As state leaders consider new funding for transportation, allowing more counties to join MARTA should be the top priority. It is important to remember that Georgia’s governor and state legislative leaders deserve credit for last year’s historic legislation on mass transit.
Many current leaders at the state Capitol co-sponsored a bill in 2014 that removed a restriction on Clayton County raising its sales tax. It would have been easy for the governor or legislative leaders to quietly quash this bill. But they did not.
The governor signed the bill and set in motion a lively series of events that ultimately led to Clayton County voters deciding for themselves whether to join MARTA. On November 4, 2014, 74 percent of Clayton voters said “Yes” to raising a one-cent sales tax for buses and possibly trains. A national media outlet declared: “By far the biggest win of the day for transit occurred in Georgia.”

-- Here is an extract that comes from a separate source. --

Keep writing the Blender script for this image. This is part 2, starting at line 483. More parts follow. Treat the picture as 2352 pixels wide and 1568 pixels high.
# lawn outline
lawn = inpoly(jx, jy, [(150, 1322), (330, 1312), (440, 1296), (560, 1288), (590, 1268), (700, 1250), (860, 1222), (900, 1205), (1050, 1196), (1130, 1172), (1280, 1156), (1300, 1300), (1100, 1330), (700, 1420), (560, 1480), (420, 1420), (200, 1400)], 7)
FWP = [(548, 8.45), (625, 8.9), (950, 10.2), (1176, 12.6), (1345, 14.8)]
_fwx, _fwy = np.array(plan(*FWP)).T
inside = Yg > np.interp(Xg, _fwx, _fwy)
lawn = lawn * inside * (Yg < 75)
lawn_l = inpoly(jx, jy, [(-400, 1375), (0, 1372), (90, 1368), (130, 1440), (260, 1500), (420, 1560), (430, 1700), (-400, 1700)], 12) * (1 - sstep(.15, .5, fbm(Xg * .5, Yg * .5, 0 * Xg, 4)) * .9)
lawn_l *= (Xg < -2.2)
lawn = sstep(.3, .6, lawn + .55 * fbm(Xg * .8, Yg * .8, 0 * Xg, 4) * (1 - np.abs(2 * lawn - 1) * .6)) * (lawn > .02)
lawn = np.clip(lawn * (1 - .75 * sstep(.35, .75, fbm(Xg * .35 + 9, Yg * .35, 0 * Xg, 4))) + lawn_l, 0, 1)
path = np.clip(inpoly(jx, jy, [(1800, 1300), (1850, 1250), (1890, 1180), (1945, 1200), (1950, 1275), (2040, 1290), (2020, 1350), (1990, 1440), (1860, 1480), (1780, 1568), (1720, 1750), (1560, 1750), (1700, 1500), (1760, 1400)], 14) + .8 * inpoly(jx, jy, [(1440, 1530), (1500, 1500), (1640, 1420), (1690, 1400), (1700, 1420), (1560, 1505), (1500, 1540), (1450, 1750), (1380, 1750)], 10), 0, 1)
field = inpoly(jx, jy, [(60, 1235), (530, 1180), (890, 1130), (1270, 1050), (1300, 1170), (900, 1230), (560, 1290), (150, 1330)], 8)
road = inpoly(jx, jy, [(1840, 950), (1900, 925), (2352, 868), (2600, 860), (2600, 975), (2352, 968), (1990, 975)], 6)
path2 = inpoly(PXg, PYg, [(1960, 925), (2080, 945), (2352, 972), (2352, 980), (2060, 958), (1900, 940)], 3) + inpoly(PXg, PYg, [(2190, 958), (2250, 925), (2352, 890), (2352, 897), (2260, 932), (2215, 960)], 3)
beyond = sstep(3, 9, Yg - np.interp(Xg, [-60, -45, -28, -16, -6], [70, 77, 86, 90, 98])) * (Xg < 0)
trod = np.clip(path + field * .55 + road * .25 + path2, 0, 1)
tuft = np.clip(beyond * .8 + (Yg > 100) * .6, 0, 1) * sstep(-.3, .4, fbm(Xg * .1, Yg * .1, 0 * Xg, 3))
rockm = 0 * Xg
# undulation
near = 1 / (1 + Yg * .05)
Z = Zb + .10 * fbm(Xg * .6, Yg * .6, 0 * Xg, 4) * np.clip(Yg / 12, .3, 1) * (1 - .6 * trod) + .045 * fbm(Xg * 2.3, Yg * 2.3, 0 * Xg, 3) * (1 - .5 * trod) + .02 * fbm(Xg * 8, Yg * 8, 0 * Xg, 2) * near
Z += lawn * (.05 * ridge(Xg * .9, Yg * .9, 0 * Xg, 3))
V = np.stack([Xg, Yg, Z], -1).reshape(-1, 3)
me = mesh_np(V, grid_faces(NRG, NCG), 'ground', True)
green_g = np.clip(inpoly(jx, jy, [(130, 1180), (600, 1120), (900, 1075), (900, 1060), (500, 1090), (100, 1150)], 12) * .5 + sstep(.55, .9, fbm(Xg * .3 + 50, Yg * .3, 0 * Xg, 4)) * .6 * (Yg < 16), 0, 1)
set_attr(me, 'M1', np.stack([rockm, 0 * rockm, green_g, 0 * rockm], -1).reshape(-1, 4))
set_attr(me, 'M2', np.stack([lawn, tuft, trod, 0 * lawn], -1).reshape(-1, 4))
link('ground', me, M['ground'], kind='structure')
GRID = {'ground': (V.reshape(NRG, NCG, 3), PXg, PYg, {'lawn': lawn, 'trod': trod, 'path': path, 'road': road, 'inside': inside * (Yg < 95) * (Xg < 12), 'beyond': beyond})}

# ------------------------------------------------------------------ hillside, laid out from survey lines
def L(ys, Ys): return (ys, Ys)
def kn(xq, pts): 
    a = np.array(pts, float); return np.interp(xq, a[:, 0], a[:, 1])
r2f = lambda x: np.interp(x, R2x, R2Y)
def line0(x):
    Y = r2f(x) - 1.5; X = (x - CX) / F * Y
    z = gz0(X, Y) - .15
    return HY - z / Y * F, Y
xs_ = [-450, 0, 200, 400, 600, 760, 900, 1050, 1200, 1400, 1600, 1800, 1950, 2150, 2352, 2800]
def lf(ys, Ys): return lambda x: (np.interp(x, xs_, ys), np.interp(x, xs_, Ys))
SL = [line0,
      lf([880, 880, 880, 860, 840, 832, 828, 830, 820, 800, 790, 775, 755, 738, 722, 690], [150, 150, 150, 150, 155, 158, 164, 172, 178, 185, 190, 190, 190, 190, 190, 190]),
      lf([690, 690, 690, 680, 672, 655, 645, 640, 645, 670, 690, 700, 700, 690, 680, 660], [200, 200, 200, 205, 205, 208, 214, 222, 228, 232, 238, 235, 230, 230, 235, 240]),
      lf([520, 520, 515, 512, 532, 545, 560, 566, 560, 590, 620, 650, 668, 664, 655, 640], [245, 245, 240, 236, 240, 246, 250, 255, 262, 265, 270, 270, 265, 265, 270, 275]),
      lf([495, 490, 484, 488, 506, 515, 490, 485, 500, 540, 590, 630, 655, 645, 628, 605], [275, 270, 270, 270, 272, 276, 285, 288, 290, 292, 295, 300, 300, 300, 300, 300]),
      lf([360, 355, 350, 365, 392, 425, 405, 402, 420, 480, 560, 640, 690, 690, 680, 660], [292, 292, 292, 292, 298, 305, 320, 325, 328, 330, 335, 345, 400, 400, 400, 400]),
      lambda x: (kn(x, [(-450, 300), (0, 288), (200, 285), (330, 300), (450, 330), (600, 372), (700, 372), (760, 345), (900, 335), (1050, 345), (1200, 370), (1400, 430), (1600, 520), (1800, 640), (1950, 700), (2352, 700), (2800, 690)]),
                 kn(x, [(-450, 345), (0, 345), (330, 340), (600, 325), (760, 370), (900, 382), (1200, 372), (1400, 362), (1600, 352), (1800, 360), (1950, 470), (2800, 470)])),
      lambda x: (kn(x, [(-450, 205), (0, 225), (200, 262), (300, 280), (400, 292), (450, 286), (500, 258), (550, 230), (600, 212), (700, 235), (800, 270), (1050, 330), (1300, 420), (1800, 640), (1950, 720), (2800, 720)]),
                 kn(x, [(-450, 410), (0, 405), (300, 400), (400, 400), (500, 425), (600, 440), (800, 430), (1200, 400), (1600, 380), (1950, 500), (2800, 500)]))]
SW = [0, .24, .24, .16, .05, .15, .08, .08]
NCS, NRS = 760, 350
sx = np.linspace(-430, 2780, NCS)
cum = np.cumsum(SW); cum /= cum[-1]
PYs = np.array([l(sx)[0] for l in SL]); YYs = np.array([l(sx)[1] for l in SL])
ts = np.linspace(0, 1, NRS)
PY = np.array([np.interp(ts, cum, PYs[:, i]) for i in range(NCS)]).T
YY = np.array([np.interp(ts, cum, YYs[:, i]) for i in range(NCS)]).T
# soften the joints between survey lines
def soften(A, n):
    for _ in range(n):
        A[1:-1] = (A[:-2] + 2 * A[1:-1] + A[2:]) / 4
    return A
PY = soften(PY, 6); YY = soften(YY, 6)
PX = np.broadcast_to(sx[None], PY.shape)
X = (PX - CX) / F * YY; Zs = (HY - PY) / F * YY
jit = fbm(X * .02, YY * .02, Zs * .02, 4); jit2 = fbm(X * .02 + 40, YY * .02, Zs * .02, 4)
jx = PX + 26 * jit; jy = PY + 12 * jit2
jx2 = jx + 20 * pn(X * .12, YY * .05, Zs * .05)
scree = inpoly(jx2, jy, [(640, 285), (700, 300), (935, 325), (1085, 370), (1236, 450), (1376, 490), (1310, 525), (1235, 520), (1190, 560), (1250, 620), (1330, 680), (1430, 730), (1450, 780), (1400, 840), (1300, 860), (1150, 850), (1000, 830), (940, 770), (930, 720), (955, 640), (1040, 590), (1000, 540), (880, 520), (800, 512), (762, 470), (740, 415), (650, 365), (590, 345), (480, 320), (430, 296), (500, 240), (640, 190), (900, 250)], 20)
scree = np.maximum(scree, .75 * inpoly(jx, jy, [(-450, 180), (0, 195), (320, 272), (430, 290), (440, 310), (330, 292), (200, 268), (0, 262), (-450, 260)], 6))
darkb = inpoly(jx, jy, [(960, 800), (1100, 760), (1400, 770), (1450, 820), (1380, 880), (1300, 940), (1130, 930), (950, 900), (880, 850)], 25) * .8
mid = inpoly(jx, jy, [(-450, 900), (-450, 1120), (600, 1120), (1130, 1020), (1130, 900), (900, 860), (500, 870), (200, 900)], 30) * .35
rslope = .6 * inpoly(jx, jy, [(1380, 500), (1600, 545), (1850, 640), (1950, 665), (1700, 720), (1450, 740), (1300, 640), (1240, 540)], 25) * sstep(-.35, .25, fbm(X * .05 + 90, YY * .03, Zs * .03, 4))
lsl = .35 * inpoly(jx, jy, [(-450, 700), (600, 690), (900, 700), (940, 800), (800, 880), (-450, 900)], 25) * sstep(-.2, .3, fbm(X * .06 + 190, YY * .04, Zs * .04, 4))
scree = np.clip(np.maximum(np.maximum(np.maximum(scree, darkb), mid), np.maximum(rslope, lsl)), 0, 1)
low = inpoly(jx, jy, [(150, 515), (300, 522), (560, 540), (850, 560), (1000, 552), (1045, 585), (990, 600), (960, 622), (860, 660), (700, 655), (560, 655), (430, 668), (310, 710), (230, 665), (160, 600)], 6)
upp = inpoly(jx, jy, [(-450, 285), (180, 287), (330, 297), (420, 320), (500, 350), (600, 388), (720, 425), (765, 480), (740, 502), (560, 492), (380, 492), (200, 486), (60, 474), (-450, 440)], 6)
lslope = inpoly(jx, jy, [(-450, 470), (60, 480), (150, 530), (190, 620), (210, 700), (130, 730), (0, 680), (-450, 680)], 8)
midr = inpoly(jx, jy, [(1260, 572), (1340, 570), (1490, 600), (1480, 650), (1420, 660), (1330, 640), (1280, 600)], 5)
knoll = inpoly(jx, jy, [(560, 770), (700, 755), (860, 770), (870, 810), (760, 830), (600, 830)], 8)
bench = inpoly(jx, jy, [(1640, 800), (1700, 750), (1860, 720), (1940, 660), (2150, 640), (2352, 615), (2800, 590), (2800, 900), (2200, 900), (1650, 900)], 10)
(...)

This month, buses will roll into Clayton County and provide regular MARTA services for the first time. This is what success looks like. The governor and state legislative leaders helped make this happen.
We should make sure this success repeats itself.
To do so, we need a change in the law. State law currently gives only five counties the right to join MARTA: Cobb, Gwinnett, Fulton, DeKalb and Clayton. Voters in other counties, such as Rockdale and Douglas, do not have the same right to vote on MARTA. The state should lift the five-county restriction even if that requires a constitutional amendment.
The time-tested MARTA Act, now more than forty years old, allows voters to decide whether to create a long-term source of funding for transit. In Clayton County, for example, voters approved a one-cent sales tax likely to raise over $46 million per year. The MARTA-Clayton contract requires collection of the full penny sales tax for at least 33 years. That means Clayton’s voters in November dedicated over $1.5 billion for mass transit in just one county.
Because the contract that voters approved is specific to Clayton, county officials were able to negotiate with MARTA for terms appropriate to their county. Their contract ensures half the money will be spent on a high-capacity transit line, preferably commuter rail.
Under the MARTA Act, each county gets to negotiate with MARTA for what it wants. MARTA may or may not agree, but the contract goes before voters only if both the county commission and the MARTA board agree. Then the voters decide whether to approve the contract in a referendum.
In addition to expanding transit, we need to make sure we get the best use of our road dollars. When the road system expands far beyond the reach of transit lines, as it has over the last 60 years, we get too many homes and businesses without access to transit. Transit will never catch up if we keep expanding the road system at this rate. Moreover, when the road system expands to a certain point, it becomes too big to maintain.
A “fix-it-first” policy is in order. We need to fix roads first before we expand them again. Road maintenance, like transit maintenance, is expensive. New roads today create maintenance costs tomorrow. We have structurally unsound bridges across the state that need to be fixed today. We should make sure that any new funding for roads is dedicated to fixing our current roads, not expanding or creating new roads.
Fixing current roads rather than expanding them and letting voters decide whether to join MARTA would be great ways to make sure future generations get the best of both roads and transit.